According to the latest Review of Maritime Transport 2016, the industry is facing the slowest pace of growth since 2009 and the future growth looks uncertain.

The UNCTAD mentioned how the escalation of industry’s carrying capacity (By 3.5% to 1.8 billion deadweight tons in 2015) and low freight rates led to container market worst ever bankruptcy with Hanjin Shipping’s collapse.

Container shipping, which carries about 95% of the world´s manufactured goods, showed a poor performance.

“With global trade growing at its slowest pace since the financial crisis, the immediate outlook for the shipping industry remains uncertain and subject to downside risks,” UNCTAD Secretary-General Mukhisa Kituyi said, ahead of the report’s launch on 7 November.

“The push for ever larger ships is at the root of the industry’s problems,” he added. “There’s just not enough cargo right now to fill the newly acquired, bigger vessels.”

In this sense, the report explains how the construction of mega vessels is affecting shipping business.

Companies have ordered bigger ships to reduce operating’s costs, but most of developing countries ports (which accounted for 60% of the goods loaded onto ships in 2015) lack of the appropriate infrastructure for these ships. Therefore, fewer port calls could produce a less competitive market and higher shipping costs.

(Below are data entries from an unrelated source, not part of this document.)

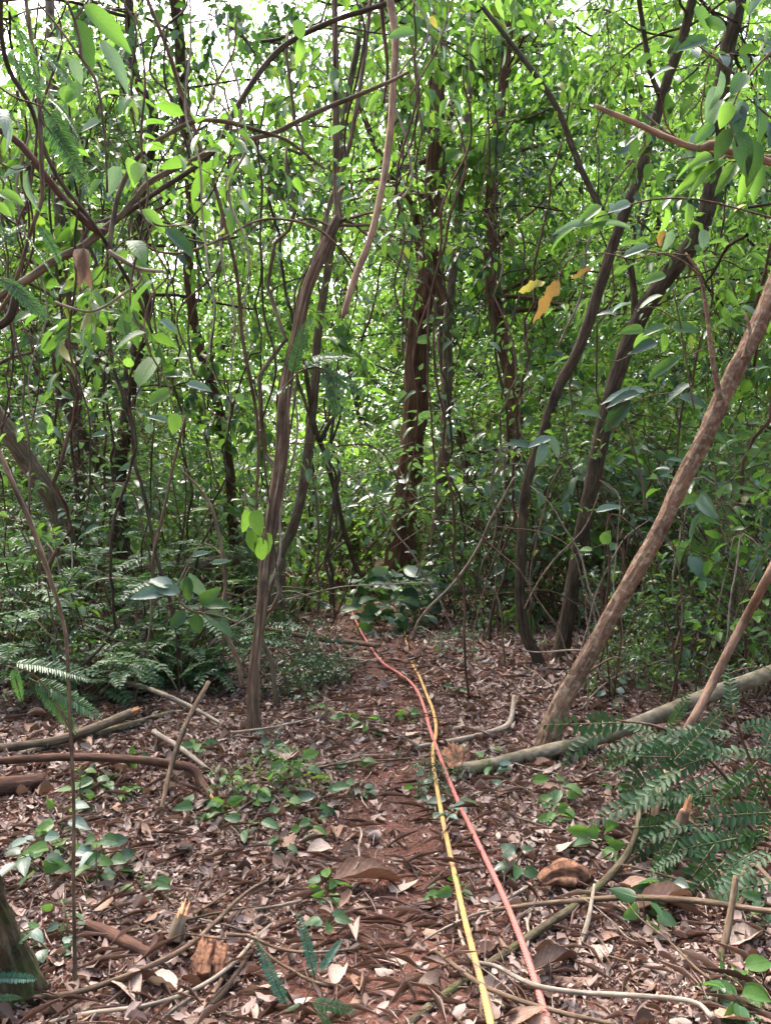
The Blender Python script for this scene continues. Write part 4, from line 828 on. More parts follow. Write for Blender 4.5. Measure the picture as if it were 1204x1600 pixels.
# ================================================================== LEAF LITTER
r = np.random.default_rng(21)
DT = [leaf_tpl(.55, .8, 5, f, c, .05, s, tw, .15, cu) for s, (f, c, tw, cu) in enumerate([(.3, .3, .5, .2), (-.4, .15, -.4, -.2), (.8, .1, .2, .5), (.1, -.25, .7, .1), (-.2, .4, -.8, .1), (.4, -.15, .3, -.2), (.1, .1, .1, .1), (-.15, .2, .2, 0)])]
mb = MB()
def litter(n, d0, d1, L0, L1, tpls, up=.02, tl=.45, pw=1.0, thin=.3):
    y = d0 + (d1 - d0) * r.random(n) ** pw; x = r.uniform(-.56, .56, n) * y + r.normal(0, .1, n)
    # bare red soil shows along the trodden line and at the bottom centre
    bare = np.exp(-((x - path_x(y)) / .34) ** 2) * (.7 + .45 * vnoise(np.stack([x * 1.3, y * 1.3, x * 0], 1), 14)) + .5 * np.exp(-(((x + .12) / .42) ** 2 + ((y - 2.45) / .5) ** 2))
    kp = r.random(n) > np.clip(bare, 0, .8); x, y = x[kp], y[kp]; k = len(x)
    pos = np.stack([x, y, gz(x, y) + r.uniform(.003, up, k)], 1); a = r.uniform(0, 2 * pi, k)
    yd = np.stack([np.cos(a), np.sin(a), r.normal(0, .22, k)], 1); zd = ZV * np.where(r.random(k) < .5, 1, -1)[:, None] + r.normal(0, tl, (k, 3))
    L = r.uniform(L0, L1, k) * r.uniform(.7, 1.15, k); w = L * r.uniform(.3, .55, k)
    which = r.integers(0, len(tpls), k)
    for t in range(len(tpls)):
        m = which == t; scatter(mb, tpls[t], pos[m], yd[m], zd[m], L[m], w[m])
litter(21000, 2.0, 6.0, .02, .075, DT, .022, .45, pw=.75)
litter(60000, 2.0, 6.0, .008, .032, [rhomb(.5, .4), rhomb(-.4, .2)], .022, .6)
litter(22000, 5.5, 13.0, .05, .1, [rhomb(.6, .5), rhomb(-.5, .3)], .04, .5)
# straw-thin rotting stems
n = 4500; y = 2.0 + 5 * r.random(n); x = r.uniform(-.56, .56, n) * y; a = r.uniform(0, 2 * pi, n)
scatter(mb, rhomb(.2, .1), np.stack([x, y, gz(x, y) + r.uniform(.01, .035, n)], 1), np.stack([np.cos(a), np.sin(a), r.normal(0, .15, n)], 1), ZV + r.normal(0, .3, (n, 3)), r.uniform(.06, .22, n), r.uniform(.003, .007, n))
tag(link('leaf_litter', mb.build('leaf_litter', M['litter'])), 'brown leaf litter covering the forest floor', 'litter', kind='stuff')

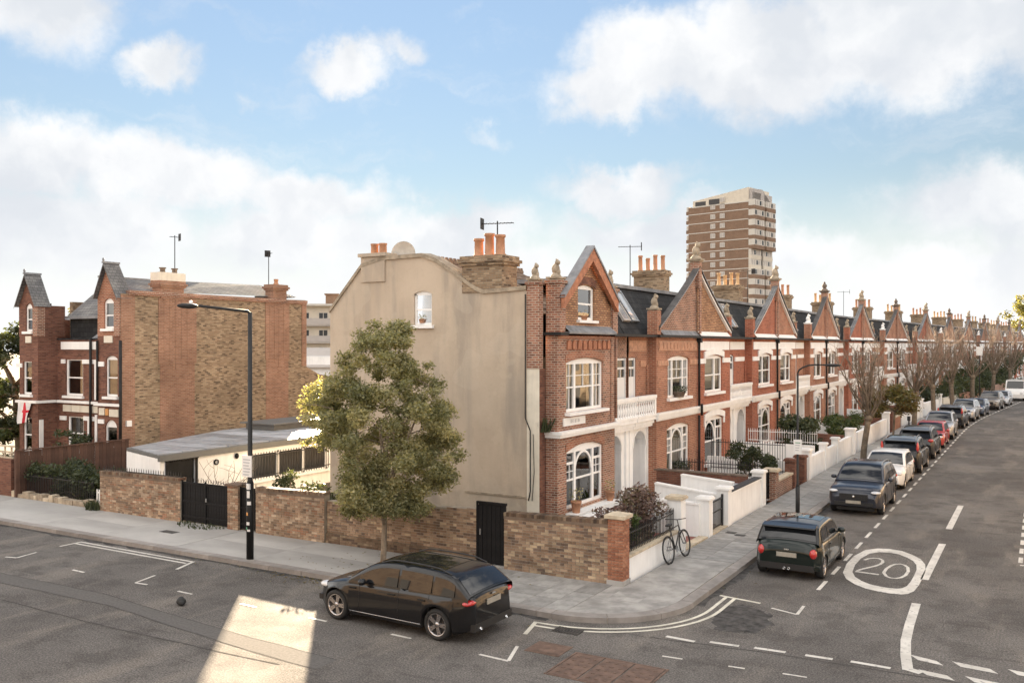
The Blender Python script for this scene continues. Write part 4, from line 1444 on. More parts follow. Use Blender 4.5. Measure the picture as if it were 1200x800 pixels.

However, the UNCTAD sees potential maritime trade and business opportunities by the generation of new transport infrastructures such as the extension of the Panama Canal and Suez Canal.

“Many industries and businesses in developing countries could be much more competitive if their ports were more efficient,” says Shamika N. Sirimanne, Director of the UNCTAD Division on Technology and Logistics, adding that delays in African ports add roughly 10% to the cost of imported goods and even more to exports.